Déesse, démon, les dés sont jetés, lui crie, elle, s'enflamme.
Il
s'agit du premier morceau abouti sur l'album, pareil à un mètre étalon
établissant toute la cohérence des enregistrements à suivre.
Ici,
comme ailleurs sur l'album, certains instruments ethniques se fondent à
l'orchestration : hammered dulcimer (cordes à frapper), touberleki grec
(tambour à main).
'Incorporer des sons de la culture ethnique et de
l'héritage de notre chanteuse est quelque chose dont nous sommes
extrêmement fiers !'
L'histoire relate l'emprisonnement de
Perséphone, 6 mois en enfer, après l'absorption de graines de grenades
et en effet, ça explose! Sacré brûlot!
Le monologue central, récité en grec ancien, s'extrait directement de l'Hymne homérique à Déméter.
Le clip donne vie à l'avatar virtuel de Perséphone et à sa chute en enfer dans un décor qui rappelle la pochette.
La
combinaison des boum boum boum clac demeure omniprésente sur tous les
titres. Ils englobent une partie du son de la basse de Craig Newman.
Le
méchant entame les vocaux de son grain râpeux. La belle adoucit les
moeurs. La trame se dessine dans un balancement rythmique monolithique.
Le coda de 'The Afterlife' aspire guitares, batterie, synthés agonisants pour les expirer en son de harpe.
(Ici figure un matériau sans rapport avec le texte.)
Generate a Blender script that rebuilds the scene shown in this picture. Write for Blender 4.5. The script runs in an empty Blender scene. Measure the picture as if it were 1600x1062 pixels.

L'épilogue rend l'âme sur un piano. Quelle bataille! Quelle force de frappe!
Gros
boulot derrière tout ça! On pourrait croire l'album difficile à
encaisser comme les attaques à la grenade mais pas du tout. Le fruit
défendu (ou pas) se délecte.
De là à ce que 'Kore' fasse un score, je ne sais pas. Toutefois l'autrice peut, d' ores et déjà, crier 'Victoire' sans se renier!
Track Listing:
1 - Prologue - 1:09
2 - Raptum - 5:12
3 - Mothers' Garden - 4:34
4 - The Child - 4:01
5 - Persephone - 5:19
6 - A Divine Revelation - 7:09
7 - Tower - 7:29
8 - Blasphemia - 5:43
9 - Pomegranate - 5:52
10 - The Afterlife - 3:58
11 - Epilogue - 0:54
Album Length: 51:25
produced by Lee Bradshaw
All songs by Victoria Kokkinos and Lee Bradshaw
Vocals Victoria Knight
extreme vocals Charlie Curnow
Guitars Troy Downward
Bass Craig Newman
Drums Gerry Pantazis
Keys, synths and sound design Lee Bradshaw
String orchestra Budapest Scoring Orchestra and Moscow Bow Tie Orchestra ('Pomegranate')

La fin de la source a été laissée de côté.